“Global nomads” have been a fixture in talent mobility almost from the beginning: employees who left their home country years ago and have progressed from assignment to assignment and country to country. While they traverse the globe for their companies, moving from assignment to assignment and operating almost like gig workers, they are nonetheless permanent employees and managed as such. These individuals do not localize, but remain attached to their home country for the majority of their compensation and benefit coverage.

What is a Gig Worker?

Today, some companies are beginning to use gig workers for global assignments, often sequential, that permanent employees, including global nomads, would have filled in the past.

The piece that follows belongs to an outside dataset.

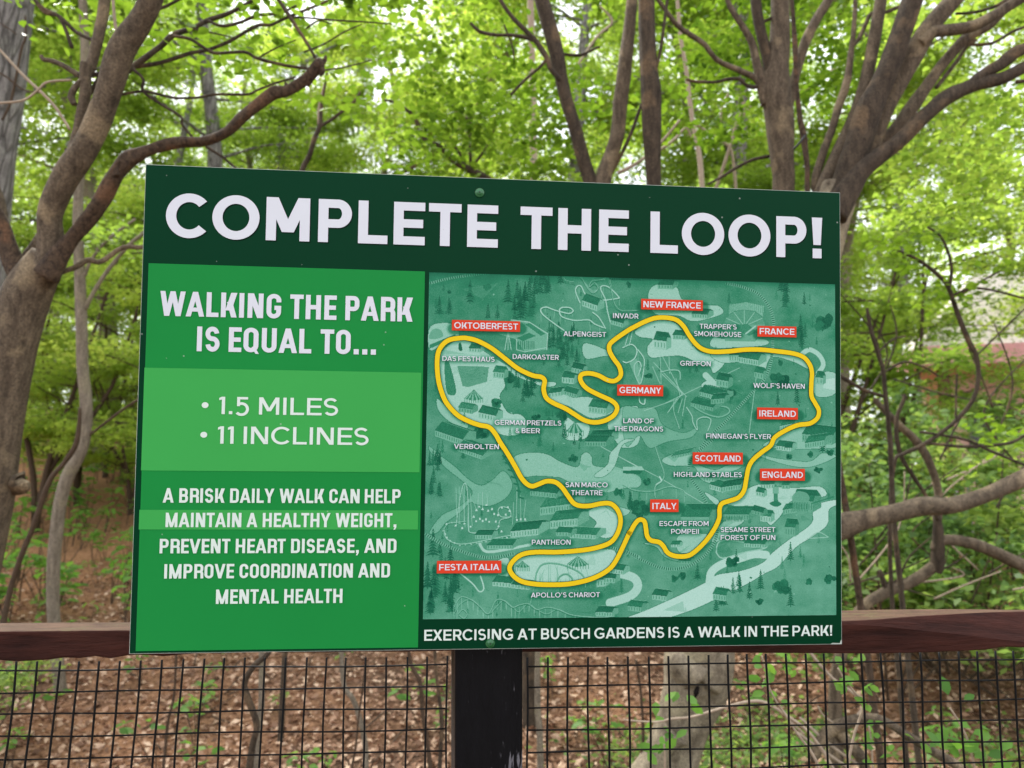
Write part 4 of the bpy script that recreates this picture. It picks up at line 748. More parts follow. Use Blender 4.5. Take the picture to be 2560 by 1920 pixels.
# rails: 2x4 laid flat, front edge traced at its own depth
def rail(front_top, front_bot, back_top, name='rail'):
    ft, fb, bt = (catmull(np.array(q), 8) for q in (front_top, front_bot, back_top)); bb = fb + (bt - ft); n = len(ft)
    rr = np.random.default_rng(2); fb = fb + np.column_stack([np.zeros(n), rr.normal(0, .0006, n), rr.normal(0, .0011, n)])
    V = np.concatenate([ft, bt, bb, fb]); F = []; mi = []
    for i in range(n - 1):
        for k in range(4): a = k * n + i; b_ = ((k + 1) % 4) * n + i; F.append((a, a + 1, b_ + 1, b_)); mi.append(1 if k == 0 else 0)
    F += [(0, n, 2 * n, 3 * n), (n - 1, 4 * n - 1, 3 * n - 1, 2 * n - 1)]; mi += [0, 0]
    o = solid(name, V, F, [M['rail'], M['rail_top']], fence, .0025, 2)
    o.data.polygons.foreach_set('material_index', np.array(mi, np.int32)); return o
rail([at(-420, 1586, .93), at(0, 1578, .945), at(320, 1575, .957), at(700, 1572, .972), at(1170, 1570, .990)], [at(-420, 1688, .925), at(0, 1655, .940), at(320, 1641, .953), at(700, 1632, .969), at(1170, 1628, .988)],
     [at(-420, 1560, 1.02), at(0, 1557, 1.033), at(320, 1555, 1.044), at(700, 1553, 1.058), at(1170, 1551, 1.075)])
# right rail: the front edge is cut to two faces, the upper one opening towards the right
ft = [at(1290, 1566, .998), at(1700, 1560, 1.02), at(2108, 1552, 1.05), at(2290, 1540, 1.066), at(2450, 1531, 1.082), at(2560, 1528, 1.095), at(2900, 1520, 1.13)]
md_ = [at(1290, 1567, .996), at(1700, 1563, 1.017), at(2108, 1561, 1.046), at(2290, 1575, 1.052), at(2450, 1592, 1.055), at(2560, 1605, 1.058), at(2900, 1640, 1.06)]
fb_ = [at(1290, 1630, .994), at(1700, 1631, 1.015), at(2108, 1634, 1.044), at(2290, 1632, 1.050), at(2450, 1625, 1.054), at(2560, 1619, 1.057), at(2900, 1655, 1.059)]
bt_ = [at(1290, 1549, 1.085), at(1700, 1540, 1.105), at(2108, 1526, 1.135), at(2290, 1523, 1.15), at(2450, 1523, 1.165), at(2560, 1524, 1.175), at(2900, 1517, 1.21)]
L_ = [catmull(np.array(q), 8) for q in (ft, bt_)]; md_, fb_ = catmull(np.array(md_), 8), catmull(np.array(fb_), 8); n = len(md_); bb_ = fb_ + (L_[1] - L_[0])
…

In a gig employment relationship, companies do not employ workers directly and permanently. Instead, they contract workers as needed to complete a specific project or to serve for a defined term. When the contracted project work or term is completed, neither the worker nor the employer has any further obligation to the other party. The worker is free to move on to another gig. Subsequent projects might be with the same employer, a different company or sometimes even an industry competitor.

Benefits to Employers of Gig Workers

For employers, the positives of employing global gig workers include:

  • Access to high-level expertise/unique skill sets
  • A broad talent pool
  • Geographic flexibility
  • The ability to continue/end a contract or hire the worker permanently
  • No responsibility for the worker’s career path/planning or figuring out what to do with a returning expat

Challenges with Global Nomads

Companies who wish to deploy gig workers as freelance global nomads on sequential, short-term contracts can face a world of difficulties, however. The issues include:

  • Compliance with immigration and local country labor laws
  • Taxation: Who is responsible for payment?
  • Compensation: Where and in what currency?
  • Performance: What happens if the contract employee does not perform? Was repatriation in the event of non-performance included in the contract?

Global gig work is an emerging trend, and employers and mobility service providers are following developments closely. Some countries likely will take a more accommodating stance towards global gig workers, perhaps creating a model for others. Estonia has become the first country to address the immigration issue: it is preparing to launch a visa specifically geared to gig or “nomad” professionals. Expect other countries to follow shortly, in an effort to stay competitive.

If you are considering deploying gig workers in other countries, it is critical that you consider and address all of the above questions and potential issues. Your relocation management company can offer guidance and help you to develop a sound plan.